Thursday, October 11, 2012

Grouplove @ The Pageant

Photo courtesy of Adrienne Franke.
English band Alt-J opened up the evening of 10/7. The group had a unique sound that blended genres. It felt like the singer/guitarist was in a folk band while the other three members were in more of a dance and electronica mood. Surprisingly, this fused naturally into something that was equally beautiful and danceable. Their drummer had a very tight, precise style that made him a human drum machine. "Tessellate" sounded particularly great.
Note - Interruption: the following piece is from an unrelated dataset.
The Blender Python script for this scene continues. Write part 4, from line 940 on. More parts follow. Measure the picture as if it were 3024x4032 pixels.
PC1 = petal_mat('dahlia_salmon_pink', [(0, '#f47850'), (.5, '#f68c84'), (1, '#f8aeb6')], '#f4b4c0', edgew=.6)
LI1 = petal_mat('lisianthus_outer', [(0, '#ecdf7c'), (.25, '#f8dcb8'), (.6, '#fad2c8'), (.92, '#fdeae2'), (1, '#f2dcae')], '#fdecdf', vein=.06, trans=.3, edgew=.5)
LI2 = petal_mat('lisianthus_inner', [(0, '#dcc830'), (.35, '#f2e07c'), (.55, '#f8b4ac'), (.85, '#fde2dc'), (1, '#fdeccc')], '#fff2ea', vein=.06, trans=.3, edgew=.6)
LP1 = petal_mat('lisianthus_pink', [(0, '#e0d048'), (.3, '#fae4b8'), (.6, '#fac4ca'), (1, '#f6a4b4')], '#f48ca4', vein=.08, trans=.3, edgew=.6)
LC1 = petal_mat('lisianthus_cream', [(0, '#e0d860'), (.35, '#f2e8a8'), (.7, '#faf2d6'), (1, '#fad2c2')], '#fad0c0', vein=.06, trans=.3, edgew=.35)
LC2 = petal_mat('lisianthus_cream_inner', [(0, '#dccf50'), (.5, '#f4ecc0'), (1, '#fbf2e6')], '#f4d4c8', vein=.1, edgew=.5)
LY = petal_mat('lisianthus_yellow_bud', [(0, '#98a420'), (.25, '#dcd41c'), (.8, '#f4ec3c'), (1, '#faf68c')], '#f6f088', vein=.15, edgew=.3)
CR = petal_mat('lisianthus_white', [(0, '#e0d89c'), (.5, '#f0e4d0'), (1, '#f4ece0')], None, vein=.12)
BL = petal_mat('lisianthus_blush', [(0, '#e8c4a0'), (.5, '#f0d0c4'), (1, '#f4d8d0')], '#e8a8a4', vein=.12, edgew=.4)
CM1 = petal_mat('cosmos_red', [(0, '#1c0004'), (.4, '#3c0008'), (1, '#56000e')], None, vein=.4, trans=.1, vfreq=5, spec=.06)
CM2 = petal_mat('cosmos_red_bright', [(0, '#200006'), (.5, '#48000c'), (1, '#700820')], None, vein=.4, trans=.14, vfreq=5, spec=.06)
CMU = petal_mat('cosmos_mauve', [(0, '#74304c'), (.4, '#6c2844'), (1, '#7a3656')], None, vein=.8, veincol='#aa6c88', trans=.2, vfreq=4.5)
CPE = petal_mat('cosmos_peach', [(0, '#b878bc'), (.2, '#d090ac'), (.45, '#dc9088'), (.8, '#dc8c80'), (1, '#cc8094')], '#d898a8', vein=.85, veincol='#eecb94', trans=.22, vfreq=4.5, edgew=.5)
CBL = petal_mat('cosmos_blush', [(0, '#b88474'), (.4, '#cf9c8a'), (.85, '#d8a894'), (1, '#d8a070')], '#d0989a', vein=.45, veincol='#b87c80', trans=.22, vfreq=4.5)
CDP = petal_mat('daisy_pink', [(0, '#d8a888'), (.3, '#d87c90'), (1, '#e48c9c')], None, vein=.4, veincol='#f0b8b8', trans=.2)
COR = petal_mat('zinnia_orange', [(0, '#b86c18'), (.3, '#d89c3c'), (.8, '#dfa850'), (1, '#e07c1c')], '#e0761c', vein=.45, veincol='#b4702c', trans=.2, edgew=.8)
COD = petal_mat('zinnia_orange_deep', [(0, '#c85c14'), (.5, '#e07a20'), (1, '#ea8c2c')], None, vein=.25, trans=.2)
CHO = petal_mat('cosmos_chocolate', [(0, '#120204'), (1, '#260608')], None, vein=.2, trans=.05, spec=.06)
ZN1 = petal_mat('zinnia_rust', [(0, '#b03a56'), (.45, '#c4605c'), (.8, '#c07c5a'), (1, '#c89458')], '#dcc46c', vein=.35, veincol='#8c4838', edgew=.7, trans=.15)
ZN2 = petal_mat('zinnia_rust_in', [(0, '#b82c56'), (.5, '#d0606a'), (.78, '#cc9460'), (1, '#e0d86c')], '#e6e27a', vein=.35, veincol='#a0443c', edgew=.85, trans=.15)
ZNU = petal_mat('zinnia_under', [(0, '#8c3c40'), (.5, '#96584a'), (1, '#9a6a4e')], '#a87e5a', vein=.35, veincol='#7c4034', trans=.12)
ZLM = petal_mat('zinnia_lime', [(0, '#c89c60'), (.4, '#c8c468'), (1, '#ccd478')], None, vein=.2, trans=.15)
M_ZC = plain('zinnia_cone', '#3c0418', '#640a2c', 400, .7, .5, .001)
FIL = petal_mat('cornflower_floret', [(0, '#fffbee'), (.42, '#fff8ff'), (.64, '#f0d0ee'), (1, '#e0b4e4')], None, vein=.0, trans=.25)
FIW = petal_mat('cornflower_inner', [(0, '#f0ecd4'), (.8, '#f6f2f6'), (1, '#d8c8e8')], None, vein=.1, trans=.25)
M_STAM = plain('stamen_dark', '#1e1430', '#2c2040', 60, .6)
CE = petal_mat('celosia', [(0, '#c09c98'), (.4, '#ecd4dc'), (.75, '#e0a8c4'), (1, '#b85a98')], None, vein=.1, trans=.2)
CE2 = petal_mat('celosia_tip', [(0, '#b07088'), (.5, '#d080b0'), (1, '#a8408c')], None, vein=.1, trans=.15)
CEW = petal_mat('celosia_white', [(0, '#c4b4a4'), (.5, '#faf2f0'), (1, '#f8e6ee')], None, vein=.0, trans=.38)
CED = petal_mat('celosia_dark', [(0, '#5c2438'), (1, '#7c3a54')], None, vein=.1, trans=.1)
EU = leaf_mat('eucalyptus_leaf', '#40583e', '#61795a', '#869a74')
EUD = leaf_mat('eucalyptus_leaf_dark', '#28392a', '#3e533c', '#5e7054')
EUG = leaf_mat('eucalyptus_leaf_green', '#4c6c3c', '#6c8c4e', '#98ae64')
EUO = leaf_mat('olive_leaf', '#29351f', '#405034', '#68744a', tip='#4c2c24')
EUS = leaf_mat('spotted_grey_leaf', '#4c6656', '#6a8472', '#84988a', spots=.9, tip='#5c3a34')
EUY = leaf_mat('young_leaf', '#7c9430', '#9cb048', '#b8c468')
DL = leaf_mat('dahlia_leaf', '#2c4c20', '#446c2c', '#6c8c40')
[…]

Grouplove started with "Itchin' on a Photograph." With only an album and an EP to their name, the American band played through almost all of their recorded material throughout the set. Although they're by no means the most ground-breaking band, their simple pop-rock songs were catchy, blissful, and even uplifting. I would argue that everyone in the room was having a good time. How can you not smile when you hear songs like "Naked Kids" or "Lovely Cup"? Their lyrics aren't political or angry, they're about youth and having a good time. Sometimes that's all we need to hear about.

About halfway through the show, bass player Sean Gadd interrupted the song "Chloe" after a few chords. It was drummer Ryan Rabin's birthday. The audience sang "Happy Birthday" to him and Alt-J came out holding a cake with lit candles. Audience participation can sometimes be obnoxious, but this was cool and it made the show a little more special.

This concert was not a life-changing experience, but it was a genuine evening of entertainment with great friends. Never Trust A Happy Song is out now on Atlantic Records.